begin Supplied material

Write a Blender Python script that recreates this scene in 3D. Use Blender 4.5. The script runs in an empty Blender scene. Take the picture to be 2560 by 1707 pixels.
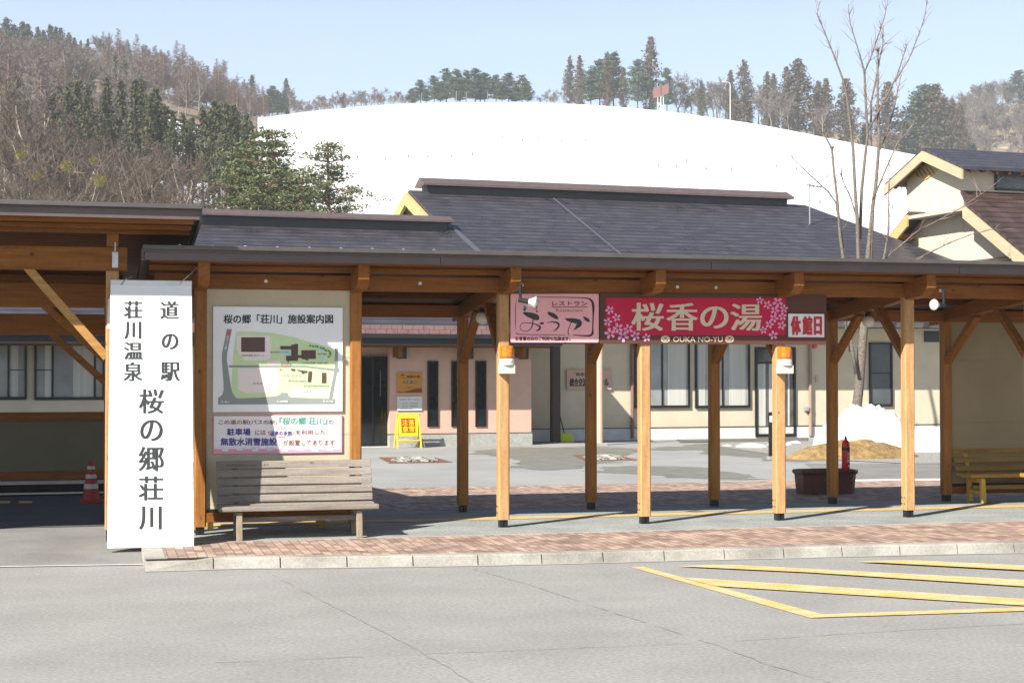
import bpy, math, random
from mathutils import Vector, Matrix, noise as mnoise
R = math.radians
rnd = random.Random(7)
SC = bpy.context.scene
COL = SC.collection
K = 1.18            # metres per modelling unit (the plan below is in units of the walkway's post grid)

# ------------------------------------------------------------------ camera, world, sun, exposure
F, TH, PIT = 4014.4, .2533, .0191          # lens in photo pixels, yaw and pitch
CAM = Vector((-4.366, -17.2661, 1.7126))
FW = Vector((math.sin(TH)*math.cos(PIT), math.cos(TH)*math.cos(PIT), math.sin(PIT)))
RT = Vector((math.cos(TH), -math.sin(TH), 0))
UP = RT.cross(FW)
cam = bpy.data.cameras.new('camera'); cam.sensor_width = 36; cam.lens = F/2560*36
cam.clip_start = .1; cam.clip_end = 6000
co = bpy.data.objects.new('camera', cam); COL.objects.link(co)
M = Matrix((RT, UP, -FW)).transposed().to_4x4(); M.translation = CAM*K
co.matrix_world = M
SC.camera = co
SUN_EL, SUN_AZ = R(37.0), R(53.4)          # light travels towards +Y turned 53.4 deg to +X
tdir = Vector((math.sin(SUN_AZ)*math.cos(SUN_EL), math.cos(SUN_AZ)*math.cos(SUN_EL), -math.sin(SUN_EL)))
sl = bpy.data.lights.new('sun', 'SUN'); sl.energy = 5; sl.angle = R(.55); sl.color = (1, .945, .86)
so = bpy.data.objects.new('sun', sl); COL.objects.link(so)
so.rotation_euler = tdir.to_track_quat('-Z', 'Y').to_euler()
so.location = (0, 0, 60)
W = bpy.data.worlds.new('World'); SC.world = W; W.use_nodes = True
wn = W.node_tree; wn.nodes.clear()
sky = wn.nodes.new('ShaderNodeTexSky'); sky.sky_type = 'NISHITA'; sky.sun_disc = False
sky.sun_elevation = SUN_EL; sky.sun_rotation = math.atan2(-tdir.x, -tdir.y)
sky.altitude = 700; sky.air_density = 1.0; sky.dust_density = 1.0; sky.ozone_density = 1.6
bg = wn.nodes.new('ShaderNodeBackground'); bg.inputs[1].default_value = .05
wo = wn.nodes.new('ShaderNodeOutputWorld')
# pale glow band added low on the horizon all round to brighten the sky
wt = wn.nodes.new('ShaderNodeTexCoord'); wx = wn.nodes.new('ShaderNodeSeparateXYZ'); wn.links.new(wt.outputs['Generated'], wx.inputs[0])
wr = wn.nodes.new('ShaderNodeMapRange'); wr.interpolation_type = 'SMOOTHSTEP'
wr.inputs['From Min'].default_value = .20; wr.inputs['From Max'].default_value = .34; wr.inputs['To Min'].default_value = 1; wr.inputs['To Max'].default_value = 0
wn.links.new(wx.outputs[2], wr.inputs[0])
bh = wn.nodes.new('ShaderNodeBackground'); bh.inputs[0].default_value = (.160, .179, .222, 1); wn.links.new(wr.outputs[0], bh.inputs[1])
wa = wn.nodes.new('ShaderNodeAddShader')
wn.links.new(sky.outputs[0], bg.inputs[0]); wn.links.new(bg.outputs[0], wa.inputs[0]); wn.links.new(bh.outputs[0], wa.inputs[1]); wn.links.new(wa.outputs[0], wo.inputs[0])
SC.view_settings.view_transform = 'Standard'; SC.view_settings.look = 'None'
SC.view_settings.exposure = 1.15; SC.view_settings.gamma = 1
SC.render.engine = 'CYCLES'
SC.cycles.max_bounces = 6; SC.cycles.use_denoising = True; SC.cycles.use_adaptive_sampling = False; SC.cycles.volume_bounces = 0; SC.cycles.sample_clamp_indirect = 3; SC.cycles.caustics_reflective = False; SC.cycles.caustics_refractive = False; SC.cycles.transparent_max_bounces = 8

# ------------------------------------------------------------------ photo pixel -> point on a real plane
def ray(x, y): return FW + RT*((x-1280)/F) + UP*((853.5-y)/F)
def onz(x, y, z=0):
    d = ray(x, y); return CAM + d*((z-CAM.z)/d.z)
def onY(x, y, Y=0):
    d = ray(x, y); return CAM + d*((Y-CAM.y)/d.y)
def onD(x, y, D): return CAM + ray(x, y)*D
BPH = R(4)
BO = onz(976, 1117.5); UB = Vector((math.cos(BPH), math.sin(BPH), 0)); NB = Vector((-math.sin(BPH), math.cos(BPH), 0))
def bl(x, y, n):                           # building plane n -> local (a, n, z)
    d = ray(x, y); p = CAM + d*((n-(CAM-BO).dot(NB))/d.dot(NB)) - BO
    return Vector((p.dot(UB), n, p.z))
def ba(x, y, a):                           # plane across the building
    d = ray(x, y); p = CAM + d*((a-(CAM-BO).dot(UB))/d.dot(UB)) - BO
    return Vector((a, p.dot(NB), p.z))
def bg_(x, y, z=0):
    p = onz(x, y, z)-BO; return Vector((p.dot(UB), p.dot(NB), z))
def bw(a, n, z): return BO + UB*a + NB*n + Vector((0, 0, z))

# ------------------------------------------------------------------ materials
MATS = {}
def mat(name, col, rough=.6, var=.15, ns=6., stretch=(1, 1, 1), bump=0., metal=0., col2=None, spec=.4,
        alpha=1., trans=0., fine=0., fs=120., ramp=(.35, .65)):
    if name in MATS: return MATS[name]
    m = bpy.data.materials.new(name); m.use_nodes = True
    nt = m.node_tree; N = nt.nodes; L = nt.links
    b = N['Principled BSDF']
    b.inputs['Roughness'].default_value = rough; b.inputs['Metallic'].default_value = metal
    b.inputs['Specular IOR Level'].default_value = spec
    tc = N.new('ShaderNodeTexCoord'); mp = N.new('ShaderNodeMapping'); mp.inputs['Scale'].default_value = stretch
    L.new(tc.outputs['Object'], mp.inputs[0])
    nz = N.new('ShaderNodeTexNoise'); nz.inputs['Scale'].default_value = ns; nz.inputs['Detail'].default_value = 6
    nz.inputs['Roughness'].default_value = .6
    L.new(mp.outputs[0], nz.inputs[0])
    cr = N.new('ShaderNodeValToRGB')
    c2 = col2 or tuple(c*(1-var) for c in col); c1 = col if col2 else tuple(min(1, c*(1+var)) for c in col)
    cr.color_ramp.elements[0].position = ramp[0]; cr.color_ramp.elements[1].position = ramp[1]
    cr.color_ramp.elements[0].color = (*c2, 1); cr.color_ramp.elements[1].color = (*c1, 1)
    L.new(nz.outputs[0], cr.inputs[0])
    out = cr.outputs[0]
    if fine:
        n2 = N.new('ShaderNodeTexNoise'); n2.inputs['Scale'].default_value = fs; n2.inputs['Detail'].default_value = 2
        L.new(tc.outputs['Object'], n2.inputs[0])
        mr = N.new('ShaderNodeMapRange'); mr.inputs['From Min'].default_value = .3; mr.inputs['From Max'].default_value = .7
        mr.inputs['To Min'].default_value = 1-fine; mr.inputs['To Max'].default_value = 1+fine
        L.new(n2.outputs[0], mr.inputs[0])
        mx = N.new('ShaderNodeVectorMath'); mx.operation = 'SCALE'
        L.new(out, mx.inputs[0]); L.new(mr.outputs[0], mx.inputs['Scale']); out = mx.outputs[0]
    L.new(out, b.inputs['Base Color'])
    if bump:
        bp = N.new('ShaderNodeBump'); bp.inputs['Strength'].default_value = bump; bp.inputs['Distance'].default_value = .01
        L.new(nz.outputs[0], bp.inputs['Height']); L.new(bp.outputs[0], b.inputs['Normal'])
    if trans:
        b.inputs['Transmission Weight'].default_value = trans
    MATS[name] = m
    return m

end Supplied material

- What the exercise asks
Copy out all of the data word for word. Do not carry over any picture.

- Full response
Write a Blender Python script that recreates this scene in 3D. Use Blender 4.5. The script runs in an empty Blender scene. Take the picture to be 2560 by 1707 pixels.
import bpy, math, random
from mathutils import Vector, Matrix, noise as mnoise
R = math.radians
rnd = random.Random(7)
SC = bpy.context.scene
COL = SC.collection
K = 1.18            # metres per modelling unit (the plan below is in units of the walkway's post grid)

# ------------------------------------------------------------------ camera, world, sun, exposure
F, TH, PIT = 4014.4, .2533, .0191          # lens in photo pixels, yaw and pitch
CAM = Vector((-4.366, -17.2661, 1.7126))
FW = Vector((math.sin(TH)*math.cos(PIT), math.cos(TH)*math.cos(PIT), math.sin(PIT)))
RT = Vector((math.cos(TH), -math.sin(TH), 0))
UP = RT.cross(FW)
cam = bpy.data.cameras.new('camera'); cam.sensor_width = 36; cam.lens = F/2560*36
cam.clip_start = .1; cam.clip_end = 6000
co = bpy.data.objects.new('camera', cam); COL.objects.link(co)
M = Matrix((RT, UP, -FW)).transposed().to_4x4(); M.translation = CAM*K
co.matrix_world = M
SC.camera = co
SUN_EL, SUN_AZ = R(37.0), R(53.4)          # light travels towards +Y turned 53.4 deg to +X
tdir = Vector((math.sin(SUN_AZ)*math.cos(SUN_EL), math.cos(SUN_AZ)*math.cos(SUN_EL), -math.sin(SUN_EL)))
sl = bpy.data.lights.new('sun', 'SUN'); sl.energy = 5; sl.angle = R(.55); sl.color = (1, .945, .86)
so = bpy.data.objects.new('sun', sl); COL.objects.link(so)
so.rotation_euler = tdir.to_track_quat('-Z', 'Y').to_euler()
so.location = (0, 0, 60)
W = bpy.data.worlds.new('World'); SC.world = W; W.use_nodes = True
wn = W.node_tree; wn.nodes.clear()
sky = wn.nodes.new('ShaderNodeTexSky'); sky.sky_type = 'NISHITA'; sky.sun_disc = False
sky.sun_elevation = SUN_EL; sky.sun_rotation = math.atan2(-tdir.x, -tdir.y)
sky.altitude = 700; sky.air_density = 1.0; sky.dust_density = 1.0; sky.ozone_density = 1.6
bg = wn.nodes.new('ShaderNodeBackground'); bg.inputs[1].default_value = .05
wo = wn.nodes.new('ShaderNodeOutputWorld')
# pale glow band added low on the horizon all round to brighten the sky
wt = wn.nodes.new('ShaderNodeTexCoord'); wx = wn.nodes.new('ShaderNodeSeparateXYZ'); wn.links.new(wt.outputs['Generated'], wx.inputs[0])
wr = wn.nodes.new('ShaderNodeMapRange'); wr.interpolation_type = 'SMOOTHSTEP'
wr.inputs['From Min'].default_value = .20; wr.inputs['From Max'].default_value = .34; wr.inputs['To Min'].default_value = 1; wr.inputs['To Max'].default_value = 0
wn.links.new(wx.outputs[2], wr.inputs[0])
bh = wn.nodes.new('ShaderNodeBackground'); bh.inputs[0].default_value = (.160, .179, .222, 1); wn.links.new(wr.outputs[0], bh.inputs[1])
wa = wn.nodes.new('ShaderNodeAddShader')
wn.links.new(sky.outputs[0], bg.inputs[0]); wn.links.new(bg.outputs[0], wa.inputs[0]); wn.links.new(bh.outputs[0], wa.inputs[1]); wn.links.new(wa.outputs[0], wo.inputs[0])
SC.view_settings.view_transform = 'Standard'; SC.view_settings.look = 'None'
SC.view_settings.exposure = 1.15; SC.view_settings.gamma = 1
SC.render.engine = 'CYCLES'
SC.cycles.max_bounces = 6; SC.cycles.use_denoising = True; SC.cycles.use_adaptive_sampling = False; SC.cycles.volume_bounces = 0; SC.cycles.sample_clamp_indirect = 3; SC.cycles.caustics_reflective = False; SC.cycles.caustics_refractive = False; SC.cycles.transparent_max_bounces = 8

# ------------------------------------------------------------------ photo pixel -> point on a real plane
def ray(x, y): return FW + RT*((x-1280)/F) + UP*((853.5-y)/F)
def onz(x, y, z=0):
    d = ray(x, y); return CAM + d*((z-CAM.z)/d.z)
def onY(x, y, Y=0):
    d = ray(x, y); return CAM + d*((Y-CAM.y)/d.y)
def onD(x, y, D): return CAM + ray(x, y)*D
BPH = R(4)
BO = onz(976, 1117.5); UB = Vector((math.cos(BPH), math.sin(BPH), 0)); NB = Vector((-math.sin(BPH), math.cos(BPH), 0))
def bl(x, y, n):                           # building plane n -> local (a, n, z)
    d = ray(x, y); p = CAM + d*((n-(CAM-BO).dot(NB))/d.dot(NB)) - BO
    return Vector((p.dot(UB), n, p.z))
def ba(x, y, a):                           # plane across the building
    d = ray(x, y); p = CAM + d*((a-(CAM-BO).dot(UB))/d.dot(UB)) - BO
    return Vector((a, p.dot(NB), p.z))
def bg_(x, y, z=0):
    p = onz(x, y, z)-BO; return Vector((p.dot(UB), p.dot(NB), z))
def bw(a, n, z): return BO + UB*a + NB*n + Vector((0, 0, z))

# ------------------------------------------------------------------ materials
MATS = {}
def mat(name, col, rough=.6, var=.15, ns=6., stretch=(1, 1, 1), bump=0., metal=0., col2=None, spec=.4,
        alpha=1., trans=0., fine=0., fs=120., ramp=(.35, .65)):
    if name in MATS: return MATS[name]
    m = bpy.data.materials.new(name); m.use_nodes = True
    nt = m.node_tree; N = nt.nodes; L = nt.links
    b = N['Principled BSDF']
    b.inputs['Roughness'].default_value = rough; b.inputs['Metallic'].default_value = metal
    b.inputs['Specular IOR Level'].default_value = spec
    tc = N.new('ShaderNodeTexCoord'); mp = N.new('ShaderNodeMapping'); mp.inputs['Scale'].default_value = stretch
    L.new(tc.outputs['Object'], mp.inputs[0])
    nz = N.new('ShaderNodeTexNoise'); nz.inputs['Scale'].default_value = ns; nz.inputs['Detail'].default_value = 6
    nz.inputs['Roughness'].default_value = .6
    L.new(mp.outputs[0], nz.inputs[0])
    cr = N.new('ShaderNodeValToRGB')
    c2 = col2 or tuple(c*(1-var) for c in col); c1 = col if col2 else tuple(min(1, c*(1+var)) for c in col)
    cr.color_ramp.elements[0].position = ramp[0]; cr.color_ramp.elements[1].position = ramp[1]
    cr.color_ramp.elements[0].color = (*c2, 1); cr.color_ramp.elements[1].color = (*c1, 1)
    L.new(nz.outputs[0], cr.inputs[0])
    out = cr.outputs[0]
    if fine:
        n2 = N.new('ShaderNodeTexNoise'); n2.inputs['Scale'].default_value = fs; n2.inputs['Detail'].default_value = 2
        L.new(tc.outputs['Object'], n2.inputs[0])
        mr = N.new('ShaderNodeMapRange'); mr.inputs['From Min'].default_value = .3; mr.inputs['From Max'].default_value = .7
        mr.inputs['To Min'].default_value = 1-fine; mr.inputs['To Max'].default_value = 1+fine
        L.new(n2.outputs[0], mr.inputs[0])
        mx = N.new('ShaderNodeVectorMath'); mx.operation = 'SCALE'
        L.new(out, mx.inputs[0]); L.new(mr.outputs[0], mx.inputs['Scale']); out = mx.outputs[0]
    L.new(out, b.inputs['Base Color'])
    if bump:
        bp = N.new('ShaderNodeBump'); bp.inputs['Strength'].default_value = bump; bp.inputs['Distance'].default_value = .01
        L.new(nz.outputs[0], bp.inputs['Height']); L.new(bp.outputs[0], b.inputs['Normal'])
    if trans:
        b.inputs['Transmission Weight'].default_value = trans
    MATS[name] = m
    return m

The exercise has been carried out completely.